Convém ainda salientar, que a vasta informação existente em fontes abertas permite também reconhecer os níveis de responsabilidades ao nível político, militar, diplomático e serviços de intelligence. A este propósito a investigação relatada em documentos designados “Afghan Papers” (The Washington Post), revelam a forma exasperada como a administração americana e alguns comandantes militares enganaram a opinião pública e os aliados com uma versão distorcida dos acontecimentos, falsificação de dados, adulteração de estatísticas e mistificação da realidade o que prenunciava a derrota.

Nesse sentido, não é despiciendo lembrar que a promiscuidade de interesses entre a elite afegã, entidades e organizações internacionais também foi um factor importante que determinou a duração da guerra. É ainda de salientar a pressão da indústria de armamento dos EUA nos corredores do poder como referido por Sean McFate no seu último livro.

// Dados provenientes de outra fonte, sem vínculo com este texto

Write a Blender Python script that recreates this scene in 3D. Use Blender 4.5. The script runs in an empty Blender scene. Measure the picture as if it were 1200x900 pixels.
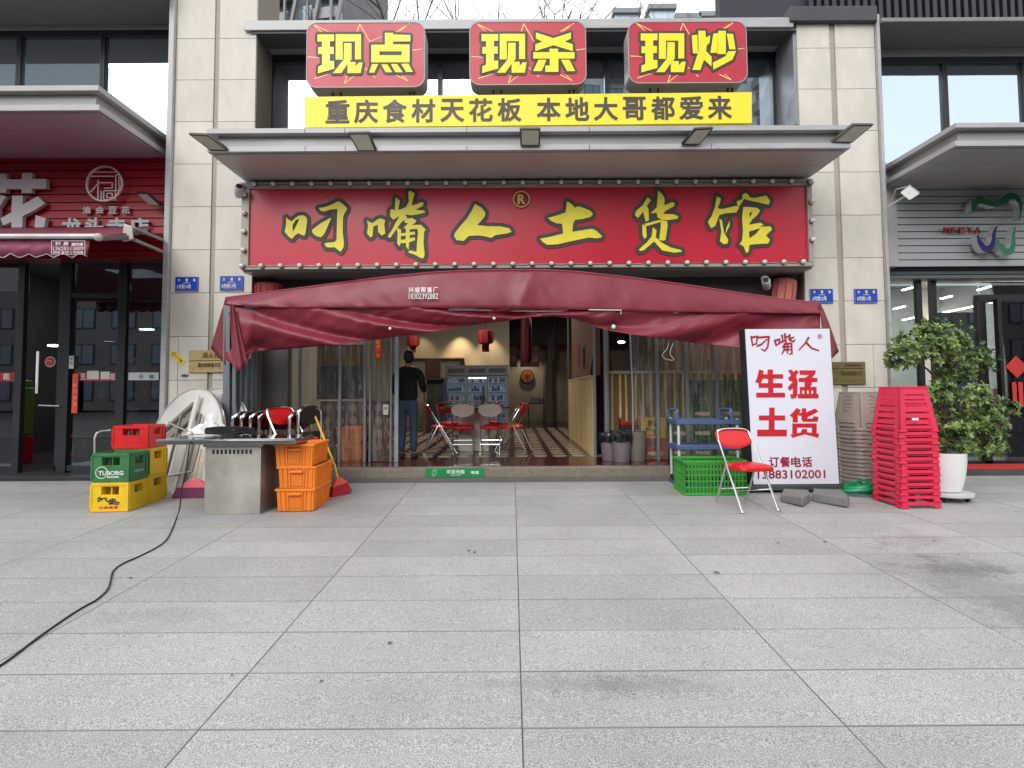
import bpy, bmesh, math, random
from mathutils import Vector, Matrix, geometry, noise
random.seed(7)
SC = bpy.context.scene
COL = SC.collection
PI = math.pi

# ------------------------------------------------------------------ camera
F = 650.0; CX = 600.0; CY = 425.5; PT = math.atan(.05); ROLL = .006; H = 1.42
_d = Vector((0, math.cos(PT), math.sin(PT))); _r0 = Vector((1, 0, 0)); _u0 = Vector((0, -math.sin(PT), math.cos(PT)))
_r = _r0*math.cos(ROLL) - _u0*math.sin(ROLL); _u = _u0*math.cos(ROLL) + _r0*math.sin(ROLL)
CAMP = Vector((0, 0, H))
cd = bpy.data.cameras.new('camera'); cam = bpy.data.objects.new('camera', cd); COL.objects.link(cam)
cam.matrix_world = Matrix(((_r.x, _u.x, -_d.x, 0), (_r.y, _u.y, -_d.y, 0), (_r.z, _u.z, -_d.z, H), (0, 0, 0, 1)))
cd.sensor_width = 36; cd.sensor_fit = 'HORIZONTAL'; cd.lens = 36*F/1200
cd.shift_y = (CY-450)/1200; cd.clip_start = .05; cd.clip_end = 2000
SC.camera = cam

# ------------------------------------------------------------------ sky, sun, exposure
SUN_EL, SUN_AZ = math.radians(36), math.radians(200)
w = bpy.data.worlds.new('World'); SC.world = w; w.use_nodes = True
nt = w.node_tree; nt.nodes.clear()
sky = nt.nodes.new('ShaderNodeTexSky'); sky.sky_type = 'NISHITA'; sky.sun_disc = False
sky.sun_elevation = SUN_EL; sky.sun_rotation = SUN_AZ; sky.air_density = 1.0; sky.dust_density = 4.0; sky.ozone_density = 1.0
hs = nt.nodes.new('ShaderNodeHueSaturation'); hs.inputs['Saturation'].default_value = .18
bg = nt.nodes.new('ShaderNodeBackground'); bg.inputs['Strength'].default_value = .15
wo = nt.nodes.new('ShaderNodeOutputWorld')
mxs = nt.nodes.new('ShaderNodeMix'); mxs.data_type = 'RGBA'; mxs.inputs[0].default_value = .86; mxs.inputs[7].default_value = (7.4, 7.55, 7.75, 1)   # overcast: cloud layer evens the sky out
nt.links.new(sky.outputs[0], hs.inputs['Color']); nt.links.new(hs.outputs[0], mxs.inputs[6]); nt.links.new(mxs.outputs[2], bg.inputs[0]); nt.links.new(bg.outputs[0], wo.inputs[0])
sl = bpy.data.lights.new('sun', 'SUN'); sl.energy = .9; sl.angle = math.radians(35); sl.color = (1, .98, .95)
so = bpy.data.objects.new('sun', sl); COL.objects.link(so)
sd = Vector((math.sin(SUN_AZ)*math.cos(SUN_EL), math.cos(SUN_AZ)*math.cos(SUN_EL), math.sin(SUN_EL)))
so.rotation_euler = sd.to_track_quat('Z', 'Y').to_euler(); so.location = (0, -5, 12)
vs = SC.view_settings; vs.view_transform = 'Standard'; vs.look = 'None'; vs.gamma = 1; vs.exposure = .72; vs.use_curve_mapping = False
SC.cycles.max_bounces = 8; SC.cycles.transparent_max_bounces = 16; SC.cycles.caustics_reflective = False; SC.cycles.caustics_refractive = False

# ------------------------------------------------------------------ pixel to place helpers (used to survey real positions)
S = math.tan(PT - 12.5/F)              # the pavement rises gently towards the shops
def ray(px, py): return _d + _r*((px-CX)/F) + _u*((CY-py)/F)
def P(px, py, Y):
    v = ray(px, py); return CAMP + v*(Y/v.y)
def PG(px, py):
    v = ray(px, py); t = -H/(v.z - S*v.y); return CAMP + v*t
def PZ(px, py, z):
    v = ray(px, py); return CAMP + v*((z-H)/v.z)
def RC(x0, y0, x1, y1, Y):             # x0,x1,z0,z1 of a rectangle on the plane at distance Y
    xm, ym = (x0+x1)/2, (y0+y1)/2
    return P(x0, ym, Y).x, P(x1, ym, Y).x, P(xm, y1, Y).z, P(xm, y0, Y).z
def XA(px, py, Y): return P(px, py, Y).x
def ZA(px, py, Y): return P(px, py, Y).z
def gz(y): return S*y

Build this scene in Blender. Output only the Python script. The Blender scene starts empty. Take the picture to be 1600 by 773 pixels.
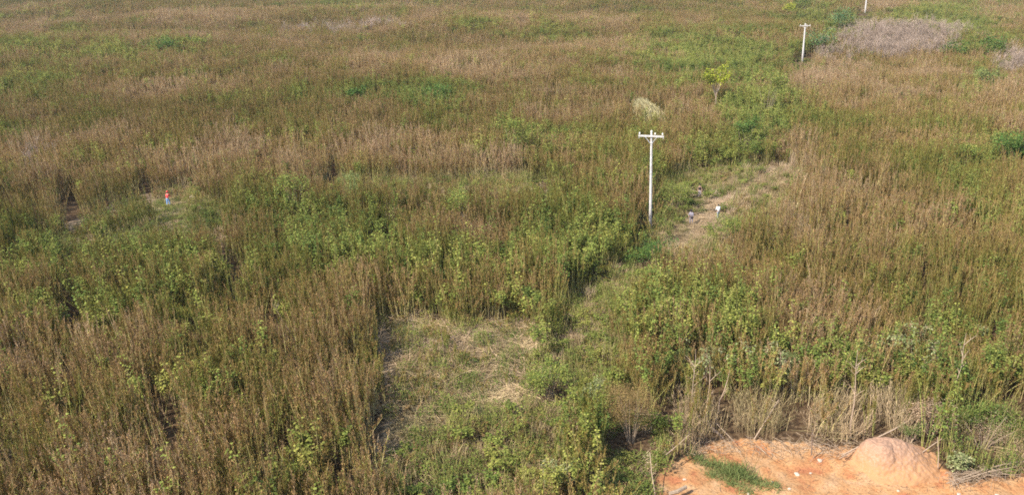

As intervenções militares não servem para impor modelos de organização da sociedade e n ão se afigura possível inverter a tragédia no Afeganistão . Seria prudente que os líderes políticos e militares – incluindo os de Portugal – não insistissem na utilização do mimetismo, quando se trata de assumir responsabilidades . A verdade indesmentível é que não há forma perfeita de perder uma guerra.